No caso do modelo de negócio de locação/arrendamento, o impacto negativo poderá ser muito maior, dado que a partir de 2029 passará a incidir o IBS e que, atualmente, não se paga o ISS e o ICMS. Nesse caso, justifica-se reavaliar se o regime do Lucro Presumido permanece como a melhor alternativa.

Apesar de ainda não estar regulada, a reforma tributária é um fato! Portanto, não pode ser ignorada nos estudos de viabilidade econômico-financeira de novos projetos.

Analogamente, os impactos da reforma também devem ser avaliados para usinas operacionais, uma vez que também serão afetadas.  
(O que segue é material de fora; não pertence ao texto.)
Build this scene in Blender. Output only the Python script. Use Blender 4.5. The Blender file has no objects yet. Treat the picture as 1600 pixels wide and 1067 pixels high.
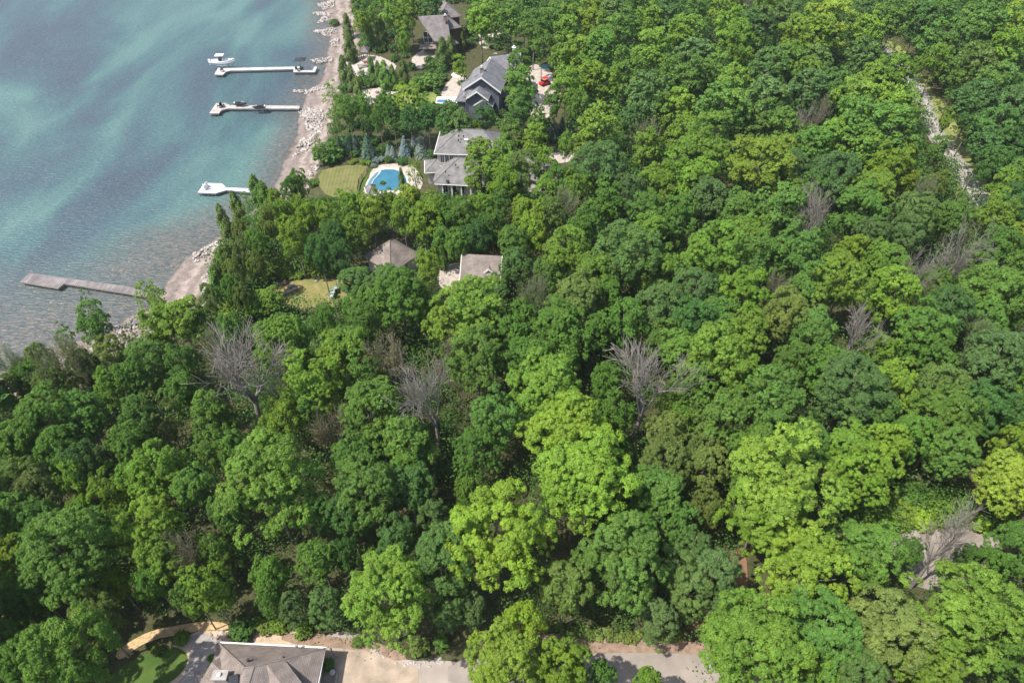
import bpy, math, random
import numpy as np
from mathutils import Vector, Matrix

# ------------------------------------------------------------------ camera, sky, sun, exposure
SC = bpy.context.scene
CAM_H = 75.0
PITCH = math.radians(44)
FOC = 1600 * 24 / 36
cam_data = bpy.data.cameras.new('camera')
cam = bpy.data.objects.new('camera', cam_data)
SC.collection.objects.link(cam)
cam.location = (0, 0, CAM_H)
cam.rotation_euler = (math.radians(90) - PITCH, 0, 0)
cam_data.lens = 24
cam_data.sensor_width = 36
cam_data.clip_start = 0.5
cam_data.clip_end = 6000
SC.camera = cam

SUN_EL = math.radians(60)
SUN_FROM = Vector((-0.88, -0.42, 0)).normalized()      # horizontal direction towards the sun
world = bpy.data.worlds.new("World")
SC.world = world
world.use_nodes = True
wn = world.node_tree.nodes
wl = world.node_tree.links
bg = wn['Background']
sky = wn.new('ShaderNodeTexSky')
sky.sky_type = 'NISHITA'
sky.sun_disc = False
sky.sun_elevation = SUN_EL
sky.sun_rotation = math.atan2(SUN_FROM.x, SUN_FROM.y)
sky.air_density = 1.2
sky.dust_density = 2.0
wl.new(sky.outputs[0], bg.inputs[0])
bg.inputs[1].default_value = 0.13
sd_ = bpy.data.lights.new('sun', 'SUN')
sun = bpy.data.objects.new('sun', sd_)
SC.collection.objects.link(sun)
sd_.energy = 3.9
sd_.angle = math.radians(0.6)
sd_.color = (1.0, 0.96, 0.88)
to_sun = Vector((SUN_FROM.x * math.cos(SUN_EL), SUN_FROM.y * math.cos(SUN_EL), math.sin(SUN_EL)))
sun.rotation_euler = to_sun.to_track_quat('Z', 'Y').to_euler()
SC.view_settings.view_transform = 'Standard'
SC.view_settings.look = 'None'
SC.view_settings.gamma = 1
SC.view_settings.exposure = 0.9
SC.render.engine = 'CYCLES'
SC.cycles.max_bounces = 6
SC.cycles.diffuse_bounces = 3
SC.cycles.glossy_bounces = 2
SC.cycles.transmission_bounces = 4
SC.cycles.transparent_max_bounces = 6
SC.cycles.sample_clamp_indirect = 4.0
SC.cycles.use_denoising = True
SC.cycles.caustics_reflective = False
SC.cycles.caustics_refractive = False

COL = SC.collection
RNG = np.random.default_rng(7)
random.seed(7)
WATER_Z = -2.5

# ------------------------------------------------------------------ world position of something seen in the photograph
def ray(px, py):
    dx = (px - 800) / FOC
    dy = (533.5 - py) / FOC
    return np.array((dx, math.cos(PITCH) + dy * math.sin(PITCH), -math.sin(PITCH) + dy * math.cos(PITCH)))
def P(px, py, z=0.0):
    d = ray(px, py)
    t = (z - CAM_H) / d[2]
    return Vector((d[0] * t, d[1] * t, z))
def pix(x, y, z):
    fwd = y * math.cos(PITCH) + (CAM_H - z) * math.sin(PITCH)
    up = y * math.sin(PITCH) - (CAM_H - z) * math.cos(PITCH)
    return 800 + FOC * x / fwd, 533.5 - FOC * up / fwd
def depth(x, y, z):
    return y * math.cos(PITCH) + (CAM_H - z) * math.sin(PITCH)

# ------------------------------------------------------------------ tags
def tag(o, label=None, cat=None, group=None, kind=None):
    if label: o['label'] = label
    if cat: o['category'] = cat
    if group: o['group'] = group
    if kind: o['kind'] = kind
    return o
def thing(name, label, cat, loc=(0, 0, 0), rz=0.0, group=None):
    o = bpy.data.objects.new(name, None)
    o.empty_display_size = 0.5
    COL.objects.link(o)
    o.location = loc
    o.rotation_euler = (0, 0, rz)
    return tag(o, label, cat, group)
def wrap(o, parent, label=None):
    o.parent = parent
    # geometry is given in world coordinates: keep it where it is
    loc = Matrix.Translation(parent.location) @ parent.rotation_euler.to_matrix().to_4x4()
    o.matrix_parent_inverse = loc.inverted()
    if label: o['label'] = label
    return o

# ------------------------------------------------------------------ materials
def newmat(name):
    m = bpy.data.materials.new(name)
    m.use_nodes = True
    nt = m.node_tree
    return m, nt, nt.nodes['Principled BSDF']
def mat(name, col, rough=0.7, var=0.25, scale=1.5, bump=0.0, bscale=8.0, spec=0.3, metal=0.0):
    m, nt, b = newmat(name)
    N, L = nt.nodes, nt.links
    tc = N.new('ShaderNodeTexCoord')
    no = N.new('ShaderNodeTexNoise'); no.inputs['Scale'].default_value = scale; no.inputs['Detail'].default_value = 6
    L.new(tc.outputs['Object'], no.inputs['Vector'])
    mr = N.new('ShaderNodeMapRange')
    mr.inputs[1].default_value = 0.3; mr.inputs[2].default_value = 0.7
    mr.inputs[3].default_value = 1 - var; mr.inputs[4].default_value = 1 + var
    L.new(no.outputs[0], mr.inputs[0])
    mx = N.new('ShaderNodeMix'); mx.data_type = 'RGBA'; mx.blend_type = 'MULTIPLY'; mx.inputs[0].default_value = 1
    mx.inputs[6].default_value = (*col, 1)
    L.new(mr.outputs[0], mx.inputs[7])
    L.new(mx.outputs[2], b.inputs['Base Color'])
    b.inputs['Roughness'].default_value = rough
    b.inputs['Specular IOR Level'].default_value = spec
    b.inputs['Metallic'].default_value = metal
    if bump:
        n2 = N.new('ShaderNodeTexNoise'); n2.inputs['Scale'].default_value = bscale; n2.inputs['Detail'].default_value = 5
        L.new(tc.outputs['Object'], n2.inputs['Vector'])
        bp = N.new('ShaderNodeBump'); bp.inputs['Strength'].default_value = bump; bp.inputs['Distance'].default_value = 0.1
        L.new(n2.outputs[0], bp.inputs['Height']); L.new(bp.outputs[0], b.inputs['Normal'])
    return m
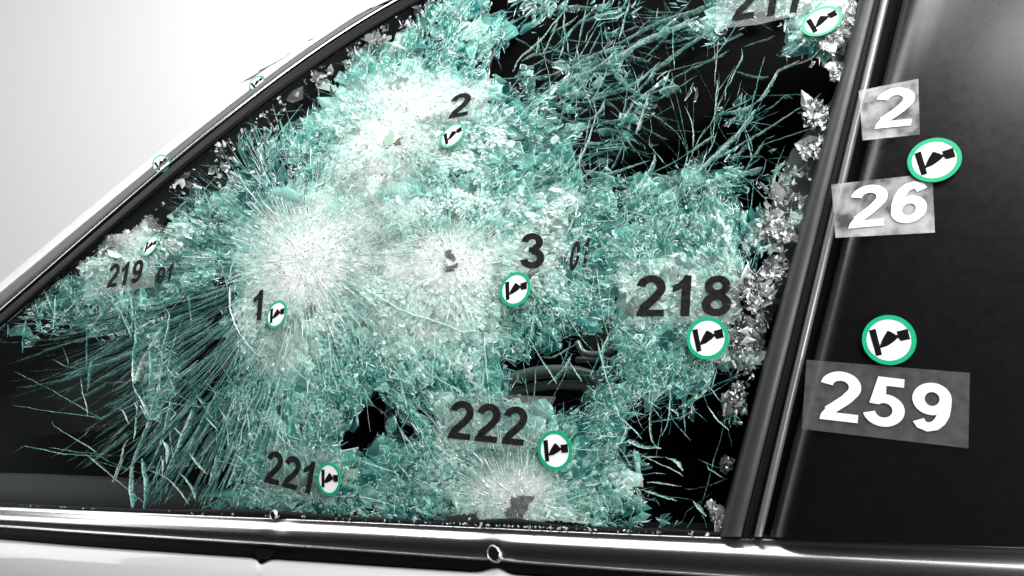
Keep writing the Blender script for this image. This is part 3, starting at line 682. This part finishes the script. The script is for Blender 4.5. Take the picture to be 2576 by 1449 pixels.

Diante desses fatores, é essencial que os agentes do setor reavaliem suas estratégias de investimento e modelos de negócios, visando a mitigar riscos e minimizar o impacto financeiro em suas atividades.

* Agradeço aos profissionais do setor consultados que contribuíram com estimativas para algumas das premissas usadas no estudo de caso.

1 BRASIL. Emenda Constitucional nº 132. Altera o Sistema Tributário Nacional. Brasília, 2023.

2 BRASIL. Projeto de Lei Complementar Nº 68. Institui o Imposto sobre Bens e Serviços - IBS, a Contribuição Social sobre Bens e Serviços - CBS e o Imposto Seletivo - IS e dá outras providências. Brasília, 2024.

3 CAPEX: Capital Expenditure; em português, investimento em ativo imobilizado.

4 BNB: Banco do Nordeste do Brasil.

BRASIL. Lei n.º 13.799, de 3 de janeiro de 2019. Fixa novo prazo para a aprovação de projetos beneficiados com incentivos fiscais de redução e reinvestimento do imposto sobre a renda e adicionais nas áreas de atuação da Sudam e da Sudene. Brasília, 2019.